Rezension

"und ich erzähle nichts."

Im Bauch der Königin - Karosh Taha

Im Bauch der Königin
von Karosh Taha

Bewertet mit 4.5 Sternen

Zwei Geschichten stecken in diesem Buch und zwei Erzähler führen uns durch ihre persönlichen Erlebnisse. Dazu passend lässt sich der Roman von hinten wie von vorne beginnen. Es gibt zwei Cover, zwei kurze Portraits der Autorin und zwei Inhaltsangaben. Das ist wunderbar durchdacht und etwas besonderes im Bücherregal. Schön!

Erzählt wird einmal von Amal; die Tochter irakischer Einwanderer ist ein wildes Mädchen, dass sich nicht in eine bestimmte Form pressen lassen will. Ihr Vater erdet sie, doch irgendwann hält er es in Deutschland nicht mehr aus. Er geht zurück in den Irak wo er endlich wieder als Architekt arbeiten kann. Seine kleine Familie bleibt zurück. Amal wird zur Außenseiterin und freundet sich mit Younes an, dessen Vater ihn vor Jahren ebenfalls verlassen hat und dessen alleinstehende Mutter für viel Gesprächsstoff im Viertel sorgt.

Raffiqs Geschichte scheint eine Variante des eben gelesenen. Auch er ist ein Kind irakischer Einwanderer und lebt in der gleichen Hochhaussiedlung. Wir kennen ihn bereits als Nebenfigur aus Amals Geschichte. Doch hier sind einige Dinge verändert: So ist Younes hier Raffiqs bester Freund und Amal tritt nur als Nebenfigur auf, ist aber nicht mehr Außenseiterin sondern gehört zur Clique. Waren Younes und seine Mutter vorher ein Herz und eine Seele stößt ihn nun ihre Offenherzigkeit ab und die Sehnsucht nach seinem Vater wird immer stärker. Raffiq selbst lässt sich zufrieden aber etwas planlos durchs Leben treiben als er plötzlich mit dem Plan seines Vater konfrontiert wird, mit der gesamten Familie zurück in den Iran zu gehen.

In Amals Erzählung hat mich vor allem die herzzerreißende Vater-Tochter-Geschichte begeistert, die mich gerade durch Amals Stärke mehr berührt hat als jeder Versuch auf die Tränendrüse zu drücken es vermocht hätte. Diese Mischung aus Liebe und Wut, Unverständnis und Hoffnung, die es so nur in der Beziehung zwischen einem Kind und einem Elternteil gibt, war grandios beschrieben.
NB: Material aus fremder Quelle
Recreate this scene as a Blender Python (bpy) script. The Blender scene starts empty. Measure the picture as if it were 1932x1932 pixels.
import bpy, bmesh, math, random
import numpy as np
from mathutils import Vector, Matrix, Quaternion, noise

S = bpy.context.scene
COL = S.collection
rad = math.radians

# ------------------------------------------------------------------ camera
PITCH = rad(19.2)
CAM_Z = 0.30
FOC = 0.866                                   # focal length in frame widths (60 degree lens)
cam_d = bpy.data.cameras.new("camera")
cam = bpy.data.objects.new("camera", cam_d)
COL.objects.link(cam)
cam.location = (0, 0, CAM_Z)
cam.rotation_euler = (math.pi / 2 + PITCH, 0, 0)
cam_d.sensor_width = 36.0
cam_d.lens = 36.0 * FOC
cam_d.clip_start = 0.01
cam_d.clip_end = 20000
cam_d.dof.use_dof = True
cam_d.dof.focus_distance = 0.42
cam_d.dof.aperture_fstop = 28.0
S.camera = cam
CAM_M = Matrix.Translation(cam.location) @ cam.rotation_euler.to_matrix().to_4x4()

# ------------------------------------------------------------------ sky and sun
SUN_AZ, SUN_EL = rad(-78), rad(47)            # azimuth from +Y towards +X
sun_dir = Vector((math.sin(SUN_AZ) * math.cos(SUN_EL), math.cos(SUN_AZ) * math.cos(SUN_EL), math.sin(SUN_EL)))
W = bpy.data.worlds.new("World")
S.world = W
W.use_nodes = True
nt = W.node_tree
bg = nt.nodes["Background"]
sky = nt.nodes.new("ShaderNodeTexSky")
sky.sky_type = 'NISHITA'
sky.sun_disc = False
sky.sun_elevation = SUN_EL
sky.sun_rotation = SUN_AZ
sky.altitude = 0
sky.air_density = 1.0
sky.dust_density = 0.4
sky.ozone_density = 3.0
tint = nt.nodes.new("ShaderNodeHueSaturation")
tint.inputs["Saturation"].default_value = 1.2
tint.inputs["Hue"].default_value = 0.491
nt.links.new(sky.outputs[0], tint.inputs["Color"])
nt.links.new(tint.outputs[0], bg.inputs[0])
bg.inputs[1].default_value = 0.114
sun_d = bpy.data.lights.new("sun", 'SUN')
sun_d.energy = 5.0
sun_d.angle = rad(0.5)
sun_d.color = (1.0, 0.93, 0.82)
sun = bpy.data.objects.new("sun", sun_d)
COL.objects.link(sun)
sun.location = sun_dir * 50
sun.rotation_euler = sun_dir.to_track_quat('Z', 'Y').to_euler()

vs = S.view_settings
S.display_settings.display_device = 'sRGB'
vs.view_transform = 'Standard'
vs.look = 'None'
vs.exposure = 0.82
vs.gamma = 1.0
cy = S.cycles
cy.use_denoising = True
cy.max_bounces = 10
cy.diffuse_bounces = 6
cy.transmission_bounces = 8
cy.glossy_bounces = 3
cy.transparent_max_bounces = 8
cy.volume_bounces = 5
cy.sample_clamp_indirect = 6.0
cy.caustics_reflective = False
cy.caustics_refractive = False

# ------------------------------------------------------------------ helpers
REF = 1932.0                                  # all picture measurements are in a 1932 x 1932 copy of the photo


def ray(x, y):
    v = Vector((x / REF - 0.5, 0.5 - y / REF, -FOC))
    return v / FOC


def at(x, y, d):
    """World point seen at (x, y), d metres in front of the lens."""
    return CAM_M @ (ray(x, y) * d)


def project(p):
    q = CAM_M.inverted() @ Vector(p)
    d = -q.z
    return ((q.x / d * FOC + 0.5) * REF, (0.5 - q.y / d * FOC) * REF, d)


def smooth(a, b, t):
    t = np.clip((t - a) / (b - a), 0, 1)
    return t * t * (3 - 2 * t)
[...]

Ich habe mit Amal gelitten, die ihre Geschichte in einem besonderen Stil erzählt: Mal hektisch mal nachdenklich, wie ein steter Gedankenstrom.

„Sie bleiben stehen die Leute, und immer fragen sie mich, wie es bei meinem Vater in Kurdistan war, als hätten sie meine Antwort vergessen, und immer wieder werden sie fragen, als hätten sie vergessen, dass sie gefragt haben, und immer wieder fragen sie mich, wie es bei meinem Vater in Kurdistan war, und ich bleibe stehen, und ich erzähle nichts.“
S. 131

In Raffiqs Geschichte haben mir besonders die kleinen Parallelen zur vorangegangenen Erzählung Freude gemacht: Das Filzstifttor an der Supermarktwand, rote Fingernägel, der kleine Junge mit den Einkaufstüten, die Vorliebe für Kniekehlen. Alles Indizien dafür, dass es die gleiche Welt ist, und doch ist es nicht die gleiche Welt. Auch Raffiqs Entwicklung und der Fokus auf die Vater-Sohn-Geschichte von Younes haben mir gut gefallen, allerdings war ich nicht ganz so involviert wie bei Amal.

Es steckt so viel in diesem Buch: Die Rolle der Frau und der Blick auf sie aus einmal männlicher und einmal weiblicher Perspektive, Identität, Heimat, Akzeptanz, Auswanderung, Familie, Integration, Freundschaft, Gesellschaft, Entwicklung und immer wieder die Beziehung zwischen Eltern und Kind.

Karosh Taha ist eine wunderbare Erzählerin, die mit „Im Bauch der Königin“ einen ruhigen, klugen Roman geschrieben hat, der mich gelockt hat, ihn direkt noch einmal zu lesen. Lebendige Figuren und zwei dezent miteinander verwobene Geschichten voller Schmerz, der trotz seiner Alltäglichkeit nichts von seiner Schärfe verliert. Taha hat sich mit ihren beiden Romanen in mein Herz und in meinen Kopf geschrieben.